何に怒っているかというと、他人にもだし、自分にもだし。前は思ってることを何も言えない人間だった。自分が黙っていればいろんなことがうまくいくんだと本気で思ってて。でもそれって他人任せでずるいなあと思うようになった。自分が被害を被らないために何も主張しないことが一番の選択である世界に生き続けるのは嫌だって、あるときから強く思った。


でも同時に、そうやって自分の立場を表明すると、それに自分自身がつられて無意識のうちに心の中で自己弁護してることがある。そういう自分に気づくとなおさら憤りを感じて、そちらの思考や行動に凝固することから逃げるために強烈に自制心がはたらく。自分の言うこと為すことに懐疑的になったり、その件について考えることを放棄したり。そうやって今、これまでになく自己検閲が厳しくなってる。ある怒りの正統性に対する懐疑、そもそも怒りという感情に対する反省、さらにはそういう感情をアウトプットすることに対する自制。もっといえばそのことに感情的に関心を持つ自分への苛立ちがあって、最終的にそこですべてのベクトルが自分に戻ってくるので、ひとりで暴れ回った後ぐったりとする。

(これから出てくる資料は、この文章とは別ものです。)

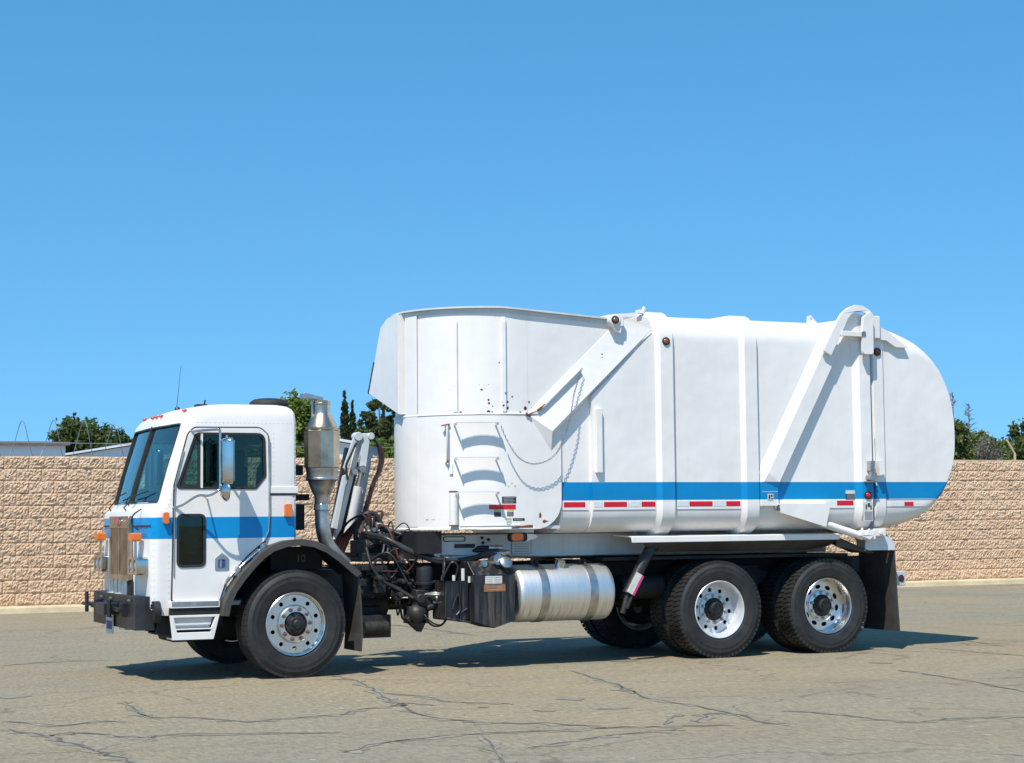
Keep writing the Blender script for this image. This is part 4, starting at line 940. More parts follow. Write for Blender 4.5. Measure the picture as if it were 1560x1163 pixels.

何のことを言っているかわかる人とわからない人がいると思うけど。例えばわたしはここでしばらく書いてなかったんだけど、なんかいろんなことを考えているうちに、自分の悪意や弱さ、怠惰、卑小さ、今まで「あちら側」のものとして直視してこなかった感情を最近嫌っていうほど自覚するようになって、そこでわたしは戦わなきゃいけないんだけど、最終的に「そんなこと考えてる暇があったら勉強しろ」っていう現時点のわたしにとって最高の憲法服従して全部を飲み込むことになる。自分の意思とか感情とか、わたしが今勉強すれば受け取れる世界の叡智にくらべたらどうでもいいわ、って。全然例えばの話になってないな。じゃあ何故今日書いたのかというと、「そんなこと考えてる暇があったら勉強しろ」は「そんなこと考えている暇があったら台本を一行でも多く覚えたほうがいい」に由来していて、今日はその優先法則ですべてのことが回っている人のリーガルハイ最終回だからです。わたしを律する憲法はそういう宗教的精神に支配されています。